Monday, May 18, 2009

Oxford Day 2

This morning was the first day of classes and tours and was full from beginning to end. Skipping breakfast, (8:00 am! no thank you) the first program was at 9:30 which was an overview of the program followed by a break for tea. Afterward a lecture on the history of the program as well as an excellent introduction to Oxford as seen through its history and buildings by Chris Day (Director of Academic and International Programmes at Oxford University's Department of Continuing Education).
Following lunch we we were given a private tour of The Bodleian Library and received our library cards for access. Seriously, that was cool, it's a privilege to have access to such an incredible place. There are over 100 libraries at Oxford including college, departmental, faculty and central (The Bodleian). We toured The Bodleian, the Radcliffe Camera (the world's first completely round library) and the incredible Duke Humfrey's Library which was built above The Divinity School and houses books from before 1430. This was the first library in England with wall shelves(from floor to ceiling) and it was incredible, old beautiful leather and vellum bound books as far as the eye could see. The books could not be removed from the shelves by students or visitors but can be accessed by staff.

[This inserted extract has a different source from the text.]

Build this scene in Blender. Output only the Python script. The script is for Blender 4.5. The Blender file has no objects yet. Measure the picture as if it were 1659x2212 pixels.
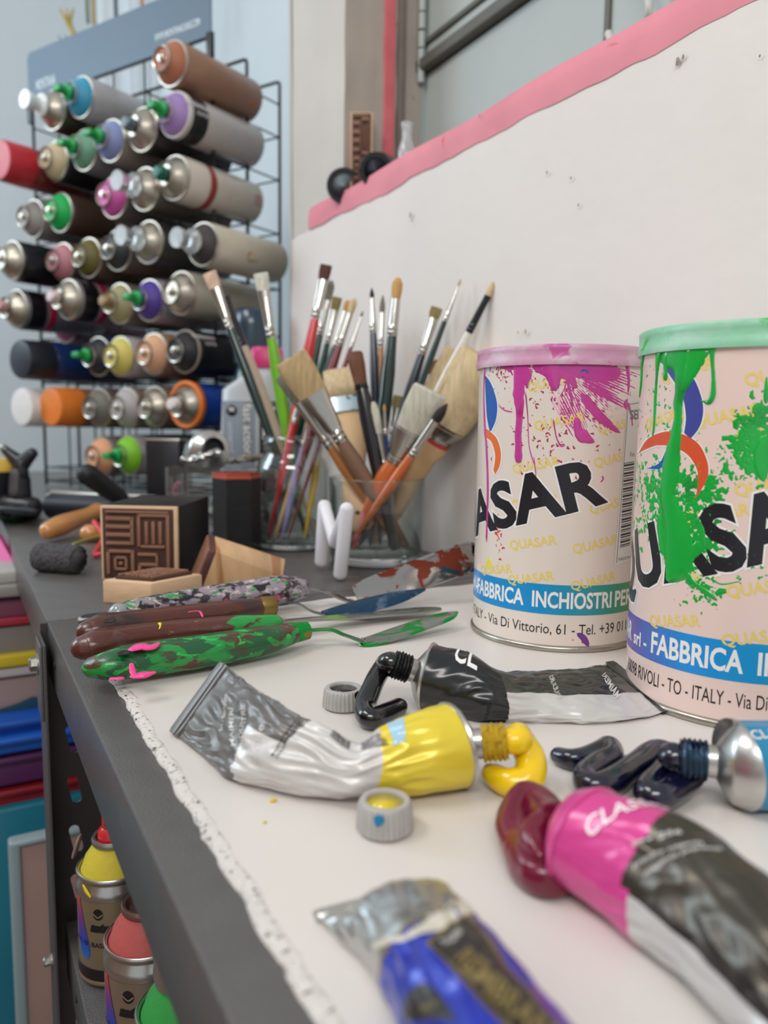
import bpy, bmesh, math, random
from mathutils import Vector, Matrix, noise
from math import sin, cos, pi, radians
RND = random.Random(7)
# ------------------------------------------------------------------ camera
FPX, CX, CY, H = 1680.0, 829.5, 1106.0, 0.13
PSI, TH, RO = radians(28.9), radians(6.7), radians(0.8)
Fw = Vector((sin(PSI)*cos(TH), cos(PSI)*cos(TH), -sin(TH)))
_r = Vector((cos(PSI), -sin(PSI), 0)); _u = _r.cross(Fw)
Rt = (_r*cos(RO) + _u*sin(RO)).normalized(); Up = Rt.cross(Fw)
CAM = Vector((0, 0, H))
SC = bpy.context.scene; COL = SC.collection
cd = bpy.data.cameras.new('camera'); cam = bpy.data.objects.new('camera', cd); COL.objects.link(cam)
cd.sensor_fit = 'HORIZONTAL'; cd.sensor_width = 36; cd.lens = 36*FPX/1659; cd.clip_start = 0.01
m = Matrix((Rt, Up, -Fw)).transposed().to_4x4(); m.translation = CAM; cam.matrix_world = m
cd.dof.use_dof = True; cd.dof.focus_distance = 0.39; cd.dof.aperture_fstop = 10.5
SC.camera = cam
def ray(x, y): return Fw + Rt*((x-CX)/FPX) + Up*((CY-y)/FPX)
def P(x, y, z=0.0):                       # the point of the horizontal plane z seen at that place
    d = ray(x, y); return CAM + d*((z-H)/d.z)
def D(x, y, t): return CAM + ray(x, y)*t  # at depth t
def PX(x, y, X): d = ray(x, y); return CAM + d*(X/d.x)
def PY(x, y, Y): d = ray(x, y); return CAM + d*(Y/d.y)
RN = Vector((sin(radians(62)), cos(radians(62)), 0)); RW = Vector((-RN.y, RN.x, 0))
def RK(x, y, off): d = ray(x, y); return CAM + d*(off/d.dot(RN))
def c(r, g, b): return tuple((v/255/12.92 if v <= 10 else ((v/255+.055)/1.055)**2.4) for v in (r, g, b)) + (1,)
# ------------------------------------------------------------------ world and lights
w = bpy.data.worlds.new('world'); SC.world = w; w.use_nodes = True
w.node_tree.nodes['Background'].inputs[0].default_value = c(218, 224, 228); w.node_tree.nodes['Background'].inputs[1].default_value = 0.80
def area(name, loc, to, size, power, col, sy=None):
    l = bpy.data.lights.new(name, 'AREA'); l.energy = power; l.color = col[:3]; l.size = size
    if sy: l.shape = 'RECTANGLE'; l.size_y = sy
    o = bpy.data.objects.new(name, l); COL.objects.link(o); o.location = loc
    o.rotation_euler = (Vector(to)-Vector(loc)).to_track_quat('-Z', 'Y').to_euler(); return o
area('ceiling_lamp', (-0.75, 0.55, 1.5), (0.25, 0.5, 0), 0.8, 10, (1, .965, .93), 0.35)
area('ceiling_lamp', (-0.55, -0.75, 1.2), (0.25, 0.6, 0), 0.9, 12, (1, .97, .94), 0.35)
area('window_light', (-1.3, 1.9, 1.0), (0.2, 1.9, 0.5), 0.9, 21, (.72, .87, 1), 0.9)
vs = SC.view_settings; vs.view_transform = 'Standard'; vs.look = 'None'; vs.gamma = 1; vs.use_curve_mapping = False; vs.exposure = -0.06
SC.cycles.max_bounces = 10; SC.cycles.transmission_bounces = 10; SC.cycles.transparent_max_bounces = 12
# ------------------------------------------------------------------ materials
MATS = {}
def M(name, base, rough=.5, metal=0, bump=0, bs=300, var=0, vs=40, patches=(), trans=0, ior=1.45, stretch=None, coat=0, emit=None, grad=None, alpha=None, sss=0):
    if name in MATS: return MATS[name]
    m = bpy.data.materials.new(name); MATS[name] = m; m.use_nodes = True
    nt = m.node_tree; N = nt.nodes; L = nt.links; b = N['Principled BSDF']
    b.inputs['Base Color'].default_value = base; b.inputs['Roughness'].default_value = rough; b.inputs['Metallic'].default_value = metal
    b.inputs['Transmission Weight'].default_value = trans; b.inputs['IOR'].default_value = ior; b.inputs['Coat Weight'].default_value = coat
    b.inputs['Coat Roughness'].default_value = .12
    if sss: b.inputs['Subsurface Weight'].default_value = sss; b.inputs['Subsurface Scale'].default_value = .002
    if alpha is not None: b.inputs['Alpha'].default_value = alpha
    if emit: b.inputs['Emission Color'].default_value = base; b.inputs['Emission Strength'].default_value = emit
    tc = N.new('ShaderNodeTexCoord'); src = tc.outputs['Object']
    if stretch:
        mp = N.new('ShaderNodeMapping'); mp.inputs['Scale'].default_value = stretch; L.new(src, mp.inputs[0]); src2 = mp.outputs[0]
    else: src2 = src
    def nz(sc, s, det=3, dist=0):
        n = N.new('ShaderNodeTexNoise'); n.inputs['Scale'].default_value = sc; n.inputs['Detail'].default_value = det; n.inputs['Distortion'].default_value = dist
        L.new(s, n.inputs['Vector']); return n.outputs['Fac']
    colr = None
    def mix(fac, a, bcol):
        x = N.new('ShaderNodeMix'); x.data_type = 'RGBA'; L.new(fac, x.inputs[0])
        if a is None: x.inputs[6].default_value = base
        else: L.new(a, x.inputs[6])
        x.inputs[7].default_value = bcol; return x.outputs[2]
    if grad:                              # (axis, lo, hi, [(pos, colour)...]) on object coordinates
        ax, lo, hi, stops = grad
        sp = N.new('ShaderNodeSeparateXYZ'); L.new(src, sp.inputs[0]); mr = N.new('ShaderNodeMapRange'); L.new(sp.outputs[ax], mr.inputs[0])
        mr.inputs[1].default_value = lo; mr.inputs[2].default_value = hi
        cr = N.new('ShaderNodeValToRGB'); L.new(mr.outputs[0], cr.inputs[0]); e = cr.color_ramp.elements
        e[0].position, e[0].color = stops[0]; e[1].position, e[1].color = stops[-1]
        for p_, c_ in stops[1:-1]: q = e.new(p_); q.color = c_
        colr = cr.outputs[0]
    if var:
        f = nz(vs, src2); mr = N.new('ShaderNodeMapRange'); L.new(f, mr.inputs[0]); mr.inputs[1].default_value = .3; mr.inputs[2].default_value = .7; mr.inputs[4].default_value = 1
        dk = tuple(v*(1-var) for v in base[:3]) + (1,); colr = mix(mr.outputs[0], colr, dk)
    rgh = None
    for i, pt in enumerate(patches):      # (colour, scale, threshold, softness, roughness, [z0, z1])
        pc, psc, th, so = pt[:4]
        f = nz(psc, src2, 6, .6)
        ad = N.new('ShaderNodeMapRange'); L.new(f, ad.inputs[0]); ad.inputs[1].default_value = th; ad.inputs[2].default_value = th+so
        if i:
            of = N.new('ShaderNodeVectorMath'); of.inputs[1].default_value = (i*3.1, i*1.7, i*2.3); L.new(src2, of.inputs[0]); L.new(of.outputs[0], f.node.inputs['Vector'])
        fo = ad.outputs[0]
        if len(pt) > 5:
            sp = N.new('ShaderNodeSeparateXYZ'); L.new(src, sp.inputs[0]); zr = N.new('ShaderNodeMapRange'); L.new(sp.outputs[pt[5]], zr.inputs[0])
            zr.inputs[1].default_value = pt[6]; zr.inputs[2].default_value = pt[7]
            mu = N.new('ShaderNodeMath'); mu.operation = 'MULTIPLY'; L.new(zr.outputs[0], mu.inputs[0]); L.new(f, mu.inputs[1]); L.new(mu.outputs[0], ad.inputs[0])
        colr = mix(fo, colr, pc)
        if len(pt) > 4 and pt[4] is not None:
            rm = N.new('ShaderNodeMix'); L.new(fo, rm.inputs[0])
            if rgh is None: rm.inputs[2].default_value = rough
            else: L.new(rgh, rm.inputs[2])
            rm.inputs[3].default_value = pt[4]; rgh = rm.outputs[0]
    if colr: L.new(colr, b.inputs['Base Color'])
    if rgh: L.new(rgh, b.inputs['Roughness'])
    if bump:
        bp = N.new('ShaderNodeBump'); bp.inputs['Strength'].default_value = bump; bp.inputs['Distance'].default_value = .001
        L.new(nz(bs, src2, 4), bp.inputs['Height']); L.new(bp.outputs[0], b.inputs['Normal'])
    return m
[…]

One of the most enjoyable parts of the day was walking into The Divinity School (see picture above)which is familiar to many Harry Potter fans as a location used in the movies. The Divinity School is the oldest building built for the study of theology still standing in Oxford. For a great 360 degree view click here.

After dinner Mom and I decided to stroll through the streets and found the most charming area. Two of the main roads in Oxford, Woodstock Road and Banbury Road eventually meet to form St. Giles Street but where they split there is a small lane called Church Lane which connects the 2 streets. Walking down Church Lane, the very large church for St. Antony's is on your left and after you walk through the churchyard you enter a tiny lane, very narrow and only a few hundred yards long. The buildings are so close together that they have strung fairy lights across the lane and there are only a few buildings including pubs and restaurants, a hairdresser, garden shop and grocery. It's so charming it looks like a tiny village out of a fairy or folk tale. People were riding down the lane on their bikes, sitting in the window of the pubs and restaurants and just enjoying twilight and a respite from the rain. I'm planning on visiting again and drinking a pint in the famous Rose and Crown Public House pub. Tomorrow when there is more light I will try and take some pictures that capture the charm of this tiny haven.

Tomorrow are classes in the morning and then a free afternoon. Mom and I are going on a walking tour and then taking high tea.